The ASTM Committee C14.11 recently revised the C1651 - Standard Test Method for Measurement of Roll Wave Optical Distortion in Heat-Treated Flat Glass to C1651-11 to make it clearer and minimize inadvertent measurement errors, says Joel Feingold president of Strainoptics Inc. in North Wales, Pa.

The test method is a procedure for determining the peak-to-valley depth and the wavelength of roll wave in flat glass and then calculating the optical distortion resulting from that roll wave. Donivan Shetterly, development engineer IV for Reliability Physics at First Solar Inc. in Toledo, Ohio, notes that shortly after the standards development in 2008, it was recognized that there were errors in the mathematical nomenclature in the evaluation equations. "The general mathematical formulation was correct, as were the instructions on how to practice the method, so it was only necessary to correct the subscripts in the equations for evaluating this characteristic of glass. That was accomplished and the new standard is both correct in general, as well as in detail," he says.

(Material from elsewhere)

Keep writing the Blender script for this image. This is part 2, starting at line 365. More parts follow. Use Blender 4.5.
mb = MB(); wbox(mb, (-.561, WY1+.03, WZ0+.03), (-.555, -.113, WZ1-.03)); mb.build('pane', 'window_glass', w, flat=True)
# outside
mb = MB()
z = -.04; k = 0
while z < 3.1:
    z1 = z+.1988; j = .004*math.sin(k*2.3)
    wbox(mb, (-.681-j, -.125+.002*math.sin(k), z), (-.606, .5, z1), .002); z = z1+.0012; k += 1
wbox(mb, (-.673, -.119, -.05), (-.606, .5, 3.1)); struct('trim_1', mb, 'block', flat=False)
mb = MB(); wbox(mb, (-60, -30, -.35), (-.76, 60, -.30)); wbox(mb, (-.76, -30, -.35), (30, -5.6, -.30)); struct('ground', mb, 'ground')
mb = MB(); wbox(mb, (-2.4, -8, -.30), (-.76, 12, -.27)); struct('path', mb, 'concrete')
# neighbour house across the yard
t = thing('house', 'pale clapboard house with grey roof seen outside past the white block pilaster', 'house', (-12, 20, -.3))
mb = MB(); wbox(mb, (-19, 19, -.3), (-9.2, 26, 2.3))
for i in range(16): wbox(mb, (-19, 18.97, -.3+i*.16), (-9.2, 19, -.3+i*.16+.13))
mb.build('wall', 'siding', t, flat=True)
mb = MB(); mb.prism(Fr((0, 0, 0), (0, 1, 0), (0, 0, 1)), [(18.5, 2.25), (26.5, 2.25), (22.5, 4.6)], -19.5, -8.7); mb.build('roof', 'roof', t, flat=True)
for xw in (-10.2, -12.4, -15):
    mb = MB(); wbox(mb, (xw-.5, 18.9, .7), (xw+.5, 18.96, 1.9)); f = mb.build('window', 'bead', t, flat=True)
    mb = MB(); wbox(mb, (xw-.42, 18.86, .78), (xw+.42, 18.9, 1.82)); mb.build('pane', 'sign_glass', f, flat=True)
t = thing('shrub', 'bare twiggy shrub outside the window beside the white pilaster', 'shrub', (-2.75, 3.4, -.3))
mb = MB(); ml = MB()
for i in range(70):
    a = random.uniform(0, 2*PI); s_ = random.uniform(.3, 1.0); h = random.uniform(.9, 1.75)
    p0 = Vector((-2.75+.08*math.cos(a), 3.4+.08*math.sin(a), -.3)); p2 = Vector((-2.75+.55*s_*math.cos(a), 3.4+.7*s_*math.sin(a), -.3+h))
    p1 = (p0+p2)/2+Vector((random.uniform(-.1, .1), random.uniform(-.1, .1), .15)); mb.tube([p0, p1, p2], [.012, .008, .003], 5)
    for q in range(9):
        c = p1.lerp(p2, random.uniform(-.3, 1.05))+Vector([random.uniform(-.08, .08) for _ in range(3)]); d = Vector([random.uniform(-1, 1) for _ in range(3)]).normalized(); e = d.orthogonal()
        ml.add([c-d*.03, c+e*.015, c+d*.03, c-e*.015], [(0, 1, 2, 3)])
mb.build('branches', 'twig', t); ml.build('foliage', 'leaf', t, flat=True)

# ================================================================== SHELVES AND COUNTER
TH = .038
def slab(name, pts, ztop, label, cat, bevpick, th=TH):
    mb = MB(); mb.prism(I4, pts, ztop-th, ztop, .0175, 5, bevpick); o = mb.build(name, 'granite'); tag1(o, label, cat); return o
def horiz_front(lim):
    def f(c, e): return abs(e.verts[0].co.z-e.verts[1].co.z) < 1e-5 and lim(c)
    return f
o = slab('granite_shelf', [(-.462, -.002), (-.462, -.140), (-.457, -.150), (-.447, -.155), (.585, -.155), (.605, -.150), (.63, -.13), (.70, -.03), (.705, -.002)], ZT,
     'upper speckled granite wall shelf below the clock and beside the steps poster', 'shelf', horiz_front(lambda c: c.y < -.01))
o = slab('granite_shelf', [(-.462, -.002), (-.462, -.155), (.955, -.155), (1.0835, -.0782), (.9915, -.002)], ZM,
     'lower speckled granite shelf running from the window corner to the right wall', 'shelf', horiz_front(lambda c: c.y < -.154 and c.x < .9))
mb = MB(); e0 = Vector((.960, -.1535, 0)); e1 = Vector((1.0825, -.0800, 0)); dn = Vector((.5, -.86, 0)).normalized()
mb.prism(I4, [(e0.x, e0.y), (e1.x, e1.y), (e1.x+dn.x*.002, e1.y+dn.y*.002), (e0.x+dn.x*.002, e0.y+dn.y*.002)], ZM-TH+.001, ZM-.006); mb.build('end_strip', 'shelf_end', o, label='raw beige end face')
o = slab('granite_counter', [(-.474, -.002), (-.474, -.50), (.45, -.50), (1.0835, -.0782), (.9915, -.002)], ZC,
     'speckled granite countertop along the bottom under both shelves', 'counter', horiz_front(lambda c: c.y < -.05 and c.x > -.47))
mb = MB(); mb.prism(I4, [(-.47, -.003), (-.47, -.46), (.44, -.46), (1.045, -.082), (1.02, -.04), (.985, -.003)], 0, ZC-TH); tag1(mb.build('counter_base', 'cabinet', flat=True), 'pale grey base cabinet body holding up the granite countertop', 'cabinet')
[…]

Shetterly and Feingold were the co-authors of the original standard.

Feingold says that other than changes to measurement values in tables, the updated standard includes the following changes:

  • The non-roll wave distortions present that may be detected by the gauge should be ignored. This will help users obtain a more accurate average wavelength, because it will eliminate the non-roll wave distortions from the calculation.
  • A flat bottom gauge should be used when average wavelength cannot be calculated due
    to irregular waves that may or may not be roll wave. Using the 3-point gauge in these instances may result in an average wavelength value that is not representative of the actual roll wave distortion.
  • The glass to be measured should be placed on a flat supporting surface with any edge/end kink facing upward. The direction of the edge/end kink may be determined by using visual or optical inspection techniques (such as the reflection of a Zebra board) and/or production documentation. The supporting surface should have dimensions equal to or exceeding the dimensions the specimen to be tested. This will eliminate any mechanically induced load on the glass caused by it being supported by a downward-facing curl at the edges (edge kink) that could change the surface distortion characteristic. Sometimes the direction of the roll wave or edge curl is not known, e.g., end user or testing lab, so the reader is advised that it can be determined by using the inspection methods indicated.
  • To determine the direction of the roll waves using visual or optical inspection (such as the reflection of a Zebra board) and/or production documentation, place a measuring tape on the glass surface perpendicular to the roll waves. The measuring tape shall extend from leading or trailing edge and extend the entire length of the substrate where the roll wave peaks and valleys will be determined.
  • While the above specifies only a single traverse of the glass, several traverses will better represent the distortion over the face of the glass. It is common practice, for instance, to make three to five traverses across the glass in order to better represent the distortion of the entire glass surface. This will help to minimize measurement errors introduced by inadvertent pressure on the gauge as it is being moved across the glass and/or local
    deformations that do not correspond to roll wave.
  • When using the 3-point gauge, the first peak or valley (as well as the last) should not be considered when there is no previous or next peak or valley able to be measured. Also, the results of measurements using the 3-point gauge are only valid if all three contact points are evenly supported on the glass, i.e., not off the edge.

"For now, inexpensive roll wave gauges used in conjunction with this standard test method can help assure fabricators, architects, specifying engineers and end-users that the tempered glass used in their products or delivered to their jobsite meets their design requirements," Feingold says.